Scaling properties of spectra in new exact solutions of rotating, multi-component fireball hydrodynamics

TL;DR

This paper models the expansion of fireballs from quark matter to hadrons using a non-relativistic approach, revealing a secondary explosion near the QCD critical point and analyzing the temperature spectra of different hadrons.

Contribution

It introduces a new exact solution for rotating, multi-component fireball hydrodynamics with a non-relativistic approximation, highlighting a potential secondary explosion at the QCD critical point.

Findings

Identification of a secondary explosion at the QCD critical point

Effective temperature of hadrons depends linearly on their mass

Temperature spectra are influenced by radial flow and vorticity

Abstract

We describe fireballs that rehadronize from a perfect fluid of quark matter, characterized by the lattice QCD equation of state, to a chemically frozen, multi-component mixture, that contains various kinds of observable hadrons.

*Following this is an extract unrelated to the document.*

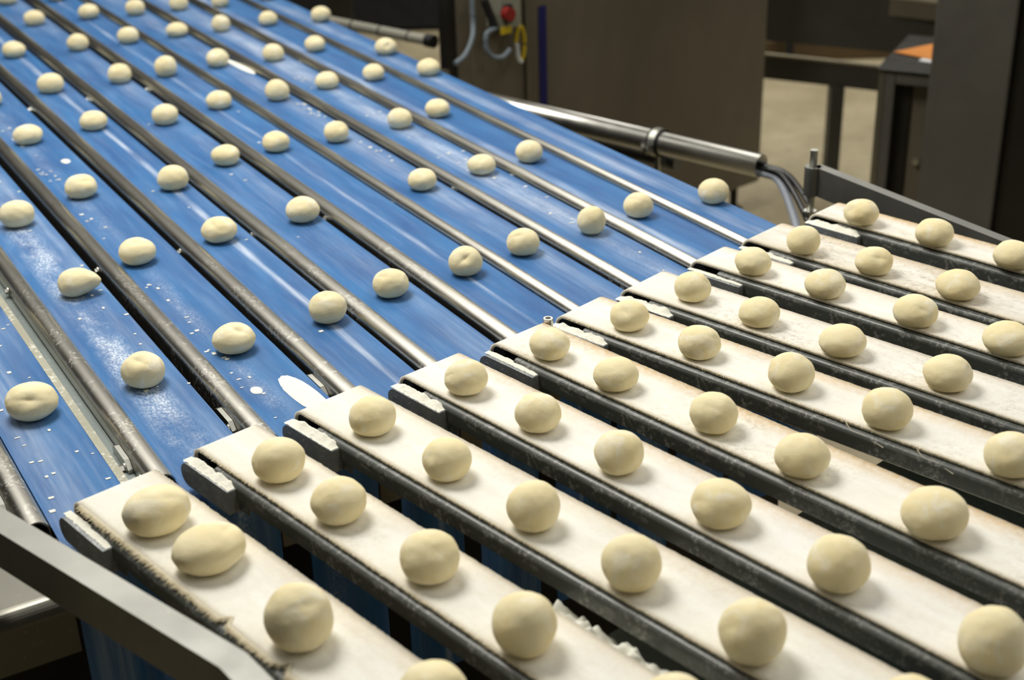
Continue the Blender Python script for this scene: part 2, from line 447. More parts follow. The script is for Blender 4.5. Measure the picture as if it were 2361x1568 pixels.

For simplicity and clarity, we apply a non-relativistic approximation to describe the kinematics of this expansion. Unexpectedly, we identify a secondary explosion that may characterize fireball hydrodynamics at the QCD critical point. After rehadronization, the multi-component mixture of hadrons keeps on rotating and expanding together, similarly to a single component fluid. After kinetic freeze-out, the effective temperature $T_{i}$ of the single-particle spectra of hadron type $h_i$ is found to be a sum of the kinetic freeze-out temperature $T_f$ (that is independent of the hadron type $h_i$) and a term proportional to the mass $m_i$ of hadron type $h_i$. The coefficient of proportionality to $m_i$ is also found to be independent of the hadron type $h_i$ but be dependent on the radial flow and vorticity of collective dynamics.